Direction
Copy every line of the listing that holds the string "More".

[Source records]
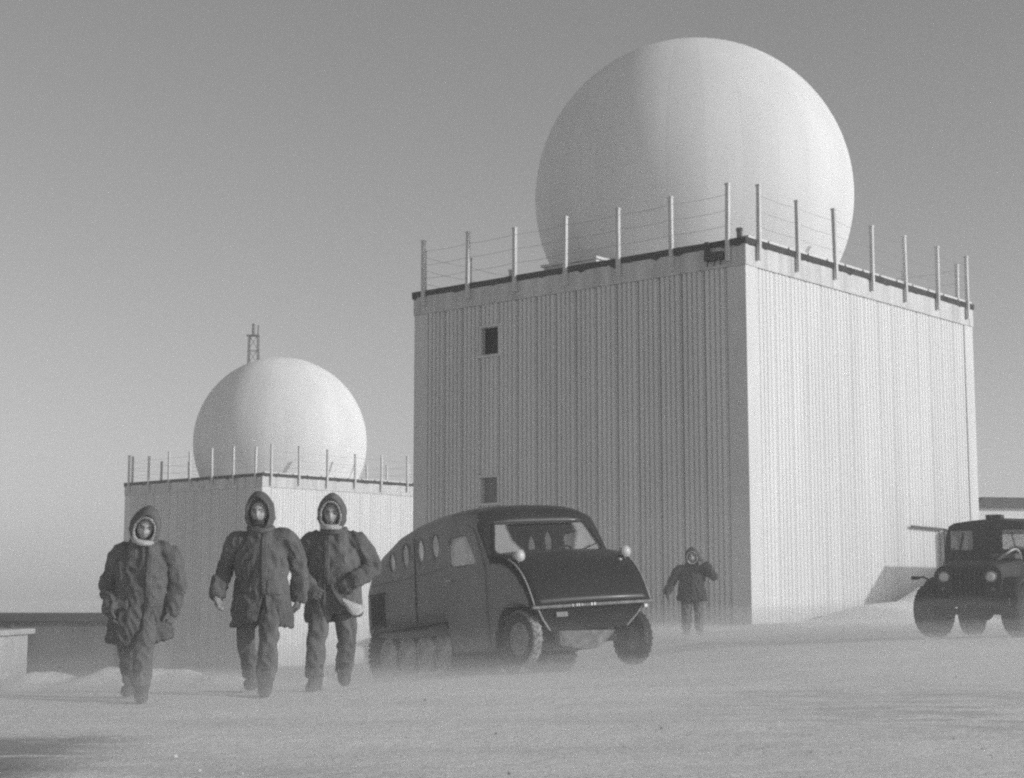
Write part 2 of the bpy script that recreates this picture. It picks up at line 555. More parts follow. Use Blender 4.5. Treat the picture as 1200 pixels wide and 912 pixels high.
def snow_material():
    m, nt = new_mat('wind_packed_snow')
    N, L = nt.nodes, nt.links
    out = N.new("ShaderNodeOutputMaterial")
    p = N.new("ShaderNodeBsdfPrincipled")
    p.inputs["Roughness"].default_value = 0.85
    p.inputs["Specular IOR Level"].default_value = 0.2
    L.new(p.outputs[0], out.inputs[0])
    geo = N.new("ShaderNodeNewGeometry")
    def mapped(scale, loc=(0, 0, 0)):
        mp = N.new("ShaderNodeMapping")
        mp.inputs["Scale"].default_value = scale
        mp.inputs["Location"].default_value = loc
        L.new(geo.outputs["Position"], mp.inputs[0])
        return mp.outputs[0]
    def noise_n(vec, sc, det=6, ro=0.6):
        n = N.new("ShaderNodeTexNoise")
        n.inputs["Scale"].default_value = sc
        n.inputs["Detail"].default_value = det
        n.inputs["Roughness"].default_value = ro
        L.new(vec, n.inputs["Vector"])
        return n.outputs["Fac"]
    def math_n(op, a, b=None, c=False):
        k = N.new("ShaderNodeMath")
        k.operation = op
        k.use_clamp = c
        for i, s in ((0, a), (1, b)):
            if s is None: continue
            if isinstance(s, (int, float)): k.inputs[i].default_value = s
            else: L.new(s, k.inputs[i])
        return k.outputs[0]
    def rng(v, a, b, c=0.0, d=1.0):
        k = N.new("ShaderNodeMapRange")
        k.interpolation_type = 'SMOOTHSTEP'
        for i, s in enumerate((v, a, b, c, d)):
            if isinstance(s, (int, float)): k.inputs[i].default_value = s
            else: L.new(s, k.inputs[i])
        return k.outputs[0]
    sep = N.new("ShaderNodeSeparateXYZ")
    L.new(geo.outputs["Position"], sep.inputs[0])
    X, Y = sep.outputs[0], sep.outputs[1]
    big = noise_n(mapped((0.35, 0.9, 1)), 0.9)
    mid = noise_n(mapped((0.6, 1.6, 1), (7, 3, 0)), 2.2, 8, 0.65)
    fine = noise_n(mapped((1, 1.3, 1)), 38, 3, 0.7)
    # scoured grey gravel showing through the packed snow: the travelled strip at right and the patch at lower left
    wob = math_n('MULTIPLY_ADD', big, 3.0)
    strip = math_n('MULTIPLY', rng(Y, 9.6, 11.4), rng(Y, 17.5, 13.0))
    strip = math_n('MULTIPLY', strip, rng(X, 0.2, 3.2))
    road = math_n('MULTIPLY', strip, rng(mid, 0.42, 0.62))
    px = math_n('MULTIPLY', rng(X, -1.95, -2.75), rng(math_n('ADD', Y, math_n('MULTIPLY', mid, 0.9)), 10.95, 10.5))
    px = math_n('MULTIPLY', px, rng(mid, 0.34, 0.50))
    scour = math_n('MULTIPLY', rng(big, 0.46, 0.70), 0.7)
    dirt = math_n('ADD', math_n('MULTIPLY', road, 0.55), math_n('MULTIPLY', scour, 0.35), True)
    dirt = math_n('ADD', dirt, math_n('MULTIPLY', px, 0.85), True)
    speck = math_n('MULTIPLY', rng(fine, 0.62, 0.72), 0.25)
    dirt = math_n('ADD', dirt, speck, True)
    mx = N.new("ShaderNodeMix")
    mx.data_type = 'RGBA'
    L.new(dirt, mx.inputs["Factor"])
    mx.inputs[6].default_value = (0.88, 0.88, 0.88, 1)
    mx.inputs[7].default_value = (0.20, 0.20, 0.20, 1)
    L.new(mx.outputs[2], p.inputs["Base Color"])
    crust = noise_n(mapped((0.8, 1.3, 1), (3, 9, 0)), 9, 5, 0.65)
    h = math_n('ADD', math_n('MULTIPLY', mid, 0.09), math_n('MULTIPLY', fine, 0.016))
    h = math_n('ADD', h, math_n('MULTIPLY', crust, 0.05))
    bp = N.new("ShaderNodeBump")
    bp.inputs["Strength"].default_value = 0.7
    bp.inputs["Distance"].default_value = 1.0
    L.new(h, bp.inputs["Height"])
    L.new(bp.outputs[0], p.inputs["Normal"])
    return m
ground = mesh_obj("ground", gme, snow_material(), smooth=True)
tag(ground, kind='structure')

# ------------------------------------------------------------------ haze and blowing snow
def haze_box():
    bm = bmesh.new()
    box(bm, -880, 880, -190, 1180, -9.0, 30.0)
    o = build("haze", bm, volume('thin_air', 0.0011))
    return tag(o, 'thin even frost haze over the whole site', kind='stuff')
haze_box()

def snow_layer(name, top, dens, wav, x0, x1, y0, y1, sd, label):
    """Snow drifting in a sheet over the ground: a closed body whose top follows the terrain."""
    xs = axis([(x0, -9, 1.2), (-9, 11, 0.5), (11, x1, 1.2)])
    ys = axis([(y0, 30, 0.5), (30, y1, 1.2)])
    n = len(xs)
    bm = bmesh.new()
    tv, bv = [], []
    for y in ys:
        for x in xs:
            h = ground_h(x, y, False)
            e = min(1.0, min(x - x0, x1 - x, y - y0, y1 - y) / 3.0)
            t = top * (1 + wav * nz((x * 0.4, y, 0), 0.55, sd) + 0.6 * wav * nz((x * 0.8, y * 1.3, 0), 1.3, sd + 4))
            tv.append(bm.verts.new((x, y, h + max(0.04, t * e))))
            bv.append(bm.verts.new((x, y, h - 0.6)))
    m = len(ys)
    for j in range(m - 1):
        for i in range(n - 1):
            a, b, c, d = j * n + i, j * n + i + 1, (j + 1) * n + i + 1, (j + 1) * n + i
            bm.faces.new((tv[a], tv[b], tv[c], tv[d]))
            bm.faces.new((bv[d], bv[c], bv[b], bv[a]))
    rim = [i for i in range(n)] + [j * n + n - 1 for j in range(1, m)] + [(m - 1) * n + i for i in range(n - 2, -1, -1)] + [j * n for j in range(m - 2, 0, -1)]
    for a, b in zip(rim, rim[1:] + rim[:1]):
        bm.faces.new((tv[b], tv[a], bv[a], bv[b]))
    o = build(name, bm, volume(name + '_air', dens, 0.3), smooth=False)
    return tag(o, label, kind='stuff')
snow_layer("blowing_snow", 0.11, 0.125, 0.8, -40, 40, 6.5, 95, 11, 'thick low sheet of snow blowing over the ground')
snow_layer("blowing_snow", 0.22, 0.085, 0.8, -40, 40, 6.5, 95, 15, 'ankle-deep ground drift of blowing snow')
snow_layer("blowing_snow", 0.52, 0.025, 0.8, -40, 40, 6.0, 95, 18, 'knee-deep ground drift of blowing snow')
snow_layer("blowing_snow", 2.6, 0.0042, 0.35, -45, 45, -3, 105, 31, 'thin high veil of blowing snow above the drift')

# ------------------------------------------------------------------ radar towers
WR, WL, HT = 13.55, 12.27, 10.23

def rib_profile(u0, u1, panels, ribs, depth, groove):
    """Outline (u, d) of ribbed siding seen in plan: raised ribs and a deep groove at each panel joint."""
    pts = []
    pw = (u1 - u0) / panels
    for p in range(panels):
        b = u0 + p * pw
        g = 0.042
        pts += [(b, -groove), (b + g, -groove), (b + g + 0.006, 0.0)]
        rw = (pw - 2 * g) / ribs
        for r in range(ribs):
            c = b + g + rw * r
            if r:
                pts += [(c - 0.012, depth), (c + 0.0, 0.0)]
            pts += [(c + rw * 0.26, 0.0), (c + rw * 0.36, depth)]
            if r == ribs - 1:
                pts += [(c + rw * 0.96, depth), (c + rw * 1.0, 0.0)]
        pts += [(b + pw - g, -groove)]
    pts.append((u1, -groove))
    return pts

def radar_tower(loc, label, dome_label, windows, base, dome_z=3.45):
    t = empty("radar_tower", loc, label, "radar tower", rot=(0, 0, R(49)))
    z0, zs = base, HT - 0.58
    # core and siding of the four faces: (origin, along, outward, length)
    faces = [(Vector((0, 0, 0)), Vector((1, 0, 0)), Vector((0, -1, 0)), WR),
             (Vector((0, 0, 0)), Vector((0, 1, 0)), Vector((-1, 0, 0)), WL),
             (Vector((WR, 0, 0)), Vector((0, 1, 0)), Vector((1, 0, 0)), WL),
             (Vector((0, WL, 0)), Vector((1, 0, 0)), Vector((0, 1, 0)), WR)]
    for fi, (o, a, n, ln) in enumerate(faces):
        bm = bmesh.new()
        prof = rib_profile(0.55, ln - 0.55, 15, 4, *((0.02, 0.012) if fi in (0, 3) else (0.06, 0.09)))
        ring = [o + a * u + n * d for u, d in prof] + [o + a * (ln - 0.55) - n * 0.25, o + a * 0.55 - n * 0.25]
        wins = windows if fi == 1 else []
        loft(bm, [[p + Vector((0, 0, z)) for p in ring] for z in (z0, zs)])
        cuts = []
        for (u0, u1, w0, w1, _m) in wins:
            c = bmesh.new()
            box(c, -0.5, 0.5, u0, u1, w0, w1)
            cuts.append(c)
        if cuts:
            me = cut(bm, cuts)
            mesh_obj("wall", me, M['siding'], t)
        else:
            build("wall", bm, M['siding'], t)
    bm = bmesh.new()
    box(bm, 0.3, WR - 0.3, 0.3, WL - 0.3, z0, HT - 0.02)
    build("core", bm, M['shedwall'], t)
    for (x, y) in ((0, 0), (WR, 0), (0, WL), (WR, WL)):
        bm = bmesh.new()
        sx, sy = (1 if x == 0 else -1), (1 if y == 0 else -1)
        xa, xb = sorted((x - sx * 0.05, x + sx * 0.548))
        ya, yb = sorted((y - sy * 0.05, y + sy * 0.548))
        box(bm, xa, xb, ya, yb, z0, zs + 0.004, bev=0.012)
        build("corner_trim", bm, M['trim'], t)
    # fascia boards, each bay a board with a slim joint
    bm = bmesh.new()
    d0, d1 = -0.066, 0.2
    for o, a, n, ln in faces:
        k = 6
        for i in range(k):
            u0 = (ln / k) * i + (0.012 if i else -0.075)
            u1 = (ln / k) * (i + 1) - (0.0 if i < k - 1 else -0.075)
            p = [o + a * u0 - n * d0, o + a * u1 - n * d0, o + a * u1 - n * d1, o + a * u0 - n * d1]
            if n.y != 0:
                if i == 0: p[0] -= a * 0.0
            loft(bm, [[q + Vector((0, 0, z)) for q in p] for z in (zs + 0.008 + (0.002 if n.x else 0), HT - (0.002 if n.x else 0))])
    build("fascia", bm, M['fascia'], t)
    # dark tarred roof edge, uneven along its length
    bm = bmesh.new()
    for o, a, n, ln in faces:
        k = 110
        rings = []
        for i in range(k + 1):
            u = -0.11 + (ln + 0.22) * i / k
            w = 0.03 * nz((u, n.x * 3, n.y * 5), 1.1, ln)
            drop = 0.30 * max(0, nz((u * 2.4, n.x * 7, n.y), 1.1, 4) - 0.12) * (1.0 if n.x else 0.25) + 0.05 * max(0, nz((u * 5, n.x * 7, n.y), 1.3, 9))
            c = o + a * u
            e = 0.001 if n.x else 0.0
            rings.append([c + n * (0.085 + w + e) + Vector((0, 0, HT + 0.006 - drop)), c + n * (0.11 + w + e) + Vector((0, 0, HT + 0.17 + e)),
                          c - n * 0.22 + Vector((0, 0, HT + 0.17 + e)), c - n * 0.22 + Vector((0, 0, HT + 0.006 - e))])
        loft(bm, rings)
    build("roof_edge", bm, M['tar'], t)
    bm = bmesh.new()
    box(bm, 0.22, WR - 0.22, 0.22, WL - 0.22, HT, HT + 0.12)
    build("roof", bm, M['roofsnow'], t)
    # pale cap strip with gaps along the sunny edge
    bm = bmesh.new()
    for o, a, n, ln in faces[:1]:
        for i in range(13):
            u0 = ln * i / 13 + 0.05
            u1 = ln * (i + 1) / 13 - 0.05
            p = [o + a * u0 + n * 0.10, o + a * u1 + n * 0.10, o + a * u1 - n * 0.1, o + a * u0 - n * 0.1]
            loft(bm, [[q + Vector((0, 0, z)) for q in p] for z in (HT + 0.176, HT + 0.24)])
    build("edge_cap", bm, M['trim'], t)
    for (u0, u1, w0, w1, pm) in windows:
        bm = bmesh.new()
        e = 0.07
        box(bm, -0.085, 0.02, u0 - e, u1 + e, w1 + 0.001, w1 + e)
        box(bm, -0.115, 0.02, u0 - e - 0.05, u1 + e + 0.05, w0 - e, w0 - 0.001)
        box(bm, -0.08, 0.02, u0 - e, u0 - 0.001, w0 + 0.001, w1 - 0.001)
        box(bm, -0.08, 0.02, u1 + 0.001, u1 + e, w0 + 0.001, w1 - 0.001)
        fr = build("window", bm, M['trim'], t)
        bm = bmesh.new()
        box(bm, 0.12, 0.14, u0 - 0.02, u1 + 0.02, w0 - 0.02, w1 + 0.02)
        build("pane", bm, pm, fr)
    # radome
    rc, rz = 5.14, HT + dome_z
    dcx, dcy = WR / 2 - 0.21, WL / 2 + 0.03
    bm = bmesh.new()
    prof = []
    a0 = math.asin(-(rz - HT - 0.10) / rc)
    for i in range(49):
        a = a0 + (math.pi / 2 - a0) * i / 48
        prof.append((rc * math.cos(a) if i < 48 else 0.0, rz + rc * math.sin(a)))
    lathe(bm, prof, 96)
    bmesh.ops.translate(bm, verts=bm.verts, vec=(dcx, dcy, 0))
    dome = build("radome", bm, M['radome'], t, smooth=True)
    dome['label'] = dome_label
    bm = bmesh.new()
    rb = rc * math.cos(a0)
    lathe(bm, [(rb + 0.16, HT + 0.121), (rb + 0.16, HT + 0.33), (rb + 0.02, HT + 0.36), (rb + 0.02, HT + 0.121)], 72)
    bmesh.ops.translate(bm, verts=bm.verts, vec=(dcx, dcy, 0))
    build("base_ring", bm, M['trim'], dome)
    bm = bmesh.new()
    box(bm, -0.05 - 0.16, WR + 0.16, -0.16, WL + 0.16, z0 - 0.3, -0.02)
    build("plinth", bm, M['shedwall'], t)
    return t

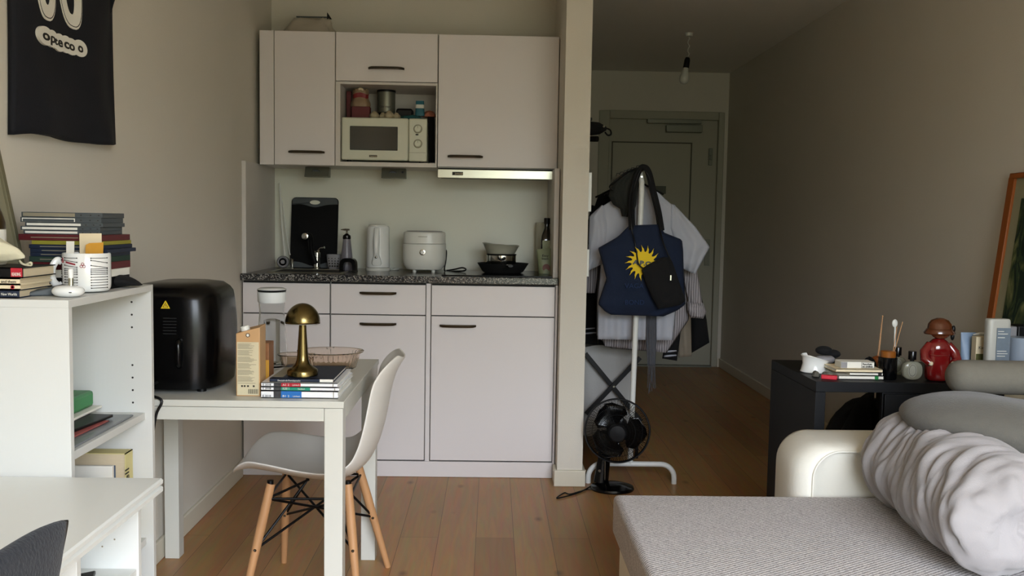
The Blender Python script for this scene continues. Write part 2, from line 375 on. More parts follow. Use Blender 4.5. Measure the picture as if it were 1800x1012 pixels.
def cloth(left, right, Y, thick=.04, folds=6, amp=.006, seed=0, nu=26, nv=34, slant=0, point=P, ph=1, hem=0):
    """a hanging piece of cloth: left/right outlines seen at depth Y, front and back bulging by thick"""
    mb = MB(); y0 = min(left[0][1], right[0][1]); y1 = max(left[-1][1], right[-1][1])
    def pt(u, v, side):
        yy0 = y0; yy = lin(yy0, y1, v)
        yl = lin(left[0][1], left[-1][1], v); yr = lin(right[0][1], right[-1][1], v)
        xl = edge_at(left, yl); xr = edge_at(right, yr)
        x = lin(xl, xr, u); y = lin(yl, yr, u)
        if hem: y += hem*v*v*math.sin(u*folds*PI+seed)
        b = max(0, 1-abs(2*u-1)**3.0)**.5*min(1, (4*v+.02))**.5*min(1, (1-v)*6+.35)
        f = amp*(math.sin(u*folds*2*PI*(1+.15*math.sin(seed))+seed+slant*v*6+1.2*mn.noise(Vector((u*2, v*2, seed))))*(.3+.7*v)+1.6*mn.noise(Vector((u*3+seed, v*4, 1.7*seed))))*min(1, 8*u)*min(1, 8*(1-u))
        d = Y-side*(thick*.5*b*ph)+f
        return P(x, y, d)
    i = len(mb.v)
    mb.grid(lambda u, v: pt(u, v, 1), nu, nv); j = len(mb.v)
    mb.grid(lambda u, v: pt(u, v, -1), nu, nv)
    n = nu+1
    for a in range(nv):
        for b in (0, nu):
            q = a*n+b; mb.f.append((i+q, i+q+n, j+q+n, j+q))
    for b in range(nu):
        mb.f.append((i+b, i+b+1, j+b+1, j+b)); q = nv*n+b; mb.f.append((i+q, i+q+1, j+q+1, j+q))
    return mb
def arc(c, r, a0, a1, n, plane='XZ', ry=None):
    ry = ry or r; o = []
    for k in range(n+1):
        a = lin(a0, a1, k/n); u, v = r*math.cos(a), ry*math.sin(a)
        o.append({'XZ': (c[0]+u, c[1], c[2]+v), 'YZ': (c[0], c[1]+u, c[2]+v), 'XY': (c[0]+u, c[1]+v, c[2])}[plane])
    return o
def spline(pts, n=8):
    pts = [Vector(p) for p in pts]; o = []
    for i in range(len(pts)-1):
        p0 = pts[max(i-1, 0)]; p1 = pts[i]; p2 = pts[i+1]; p3 = pts[min(i+2, len(pts)-1)]
        for k in range(n):
            t = k/n
            o.append(.5*((2*p1)+(p2-p0)*t+(2*p0-5*p1+4*p2-p3)*t*t+(3*p1-p0-3*p2+p3)*t**3))
    o.append(pts[-1]); return o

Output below
Write part 2 of the bpy script that recreates this picture. It picks up at line 555. More parts follow. Use Blender 4.5. Treat the picture as 1200 pixels wide and 912 pixels high.
The Blender Python script for this scene continues. Write part 2, from line 375 on. More parts follow. Use Blender 4.5. Measure the picture as if it were 1800x1012 pixels.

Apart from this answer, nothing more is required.